Tutors must inculcate in students a confidence that lets them express their views, writes Chris Hopkins

First-year English students often ask this apparently stylistic question: "Is it OKif I say 'I think' in my essay?" I usually say something such as: "Yes - if every sentence doesn't begin that way and it is something that you can claim is a personal view rather than just a way of expressing guesswork."

The question is a classic one. It suggests anxiety about what is expected and typifies how difficult it is for students to express first reactions, assumptions, views, preferences, beliefs, even relevant personal experience. But these are things that make an academic subject your own rather than something to be learnt to pass a course.

It is perfectly rational for students to want to know what kind of response tutors expect to seminar or essay questions. Most students will worry about whether they should give a personal, emotional or technical response, a summary of a text or lecture, or a combination of these.

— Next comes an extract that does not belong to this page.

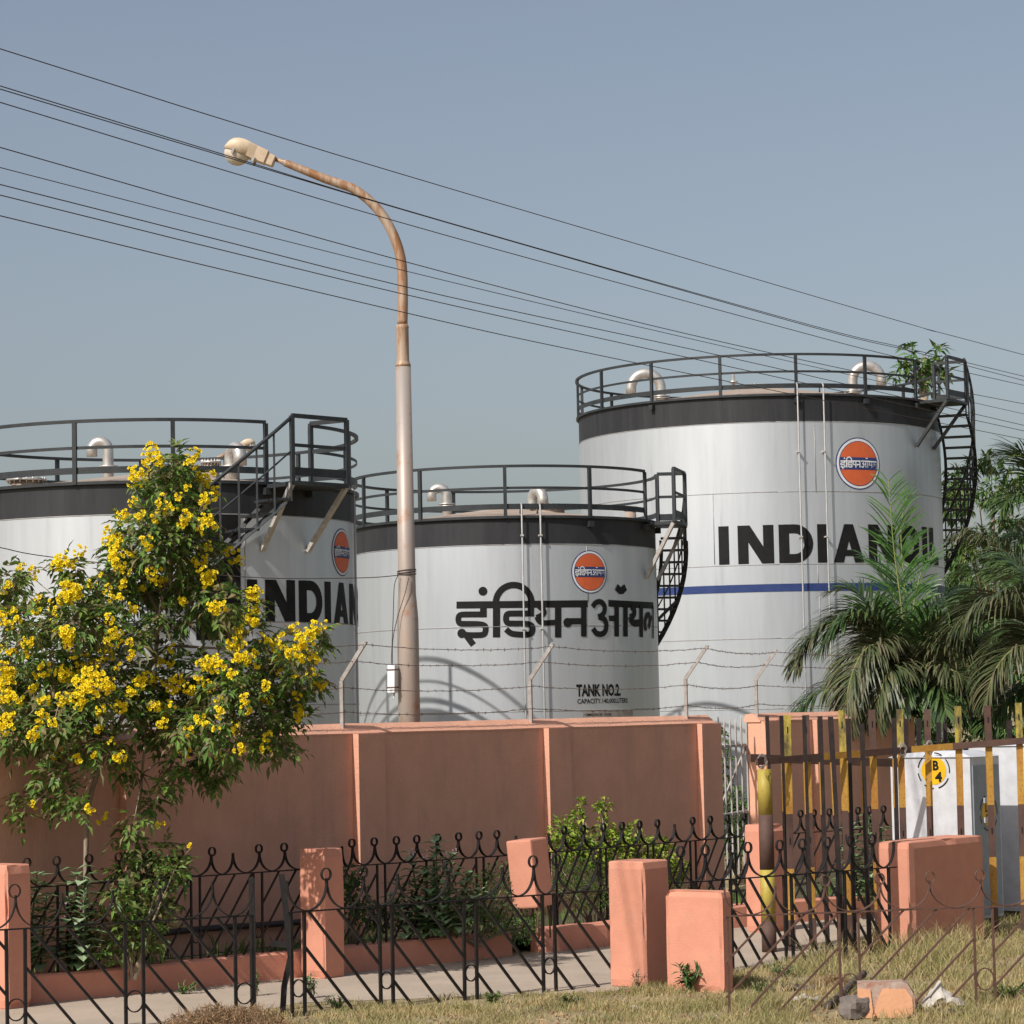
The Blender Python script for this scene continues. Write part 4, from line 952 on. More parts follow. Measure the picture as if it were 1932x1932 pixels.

The right answers will probably combine a range of possibilities, and a personal view of a question does not have to lack technical or historical knowledge nor ignore the ideas presented in lectures or in a text. A really satisfactory answer to the question "Is it OK to say 'I think'?" requires an explanation of the practice and theory of modern literary criticism: what is it we are doing, why and how?

But to make use of that explanation, a student would need to have the level of confidence that their tutors have acquired in subject knowledge, evidence and argument. They would need to know how they could join a conversation when uncertain of the topic, the context, the company and even whose party it is. Maybe it is a matter of gradually gaining experience of how the discipline is conducted.

But I fear that students in general feel increasingly less able to say or write "I think". It is not that they are not thinking, but that a personal claim to a view is too nerve-racking, the weight of the knowledge and authority of others too alarming, the fear of looking a fool too embarrassing. And, anyway, a student might think, the tutor will give the right answer to her or his question if not interrupted by distractingly less-right student answers. This makes it difficult for students to acquire the confidence and active approach to the making, discussing and evaluating of different meanings that is central to English studies and to many other disciplines based on interpretation. Passive learning, invoked by anxiety about the adequacy of one's own views, can undermine the kind of personally engaged, informed, flexible, responsive learning that higher education exists to teach.

We need to develop an ethos that allows students to say and write "I think". There is a lot tutors can do to develop this confidence. We must convey a sense that we, the tutors, are not the possessors of a static body of knowledge that we can pass on, but participants in a many-sided conversation between existing and new understandings. Students must be able to feel they have enough knowledge, confidence and understanding to contribute their perceptions, each potentially distinctive.

In our third-year module on 20th-century fiction, my colleagues and I have developed ways of teaching and learning that try to open everything to dispute. We give a series of accounts of the novel in the past 100 years, but we tell students that these are our versions. They, too, have the evidence to construct the story in the ways that they think best explain the experiments/continuities/conservatisms/revolutions/ evolutions/whatevers of the modern novel. Some of this evidence is in "authorities", such as secondary sources, although we try to undermine their authoritativeness by pointing out that these, too, are points of view. Other kinds of evidence come from students themselves and their experience of reading these texts. Is Women in Love modernist in the same way as Mrs Dalloway ? That depends how you read it or how you reconstruct your reading experience.

If we can let our students see that there is no right answer and that they have the means to make their meanings as English students, just as we have the means to make meanings as English tutors, there is hope that the process will mean something and will allow thinking outside of what "I think" to be OK.

Chris Hopkins is principal lecturer and teaching fellow in English studies at Sheffield Hallam University.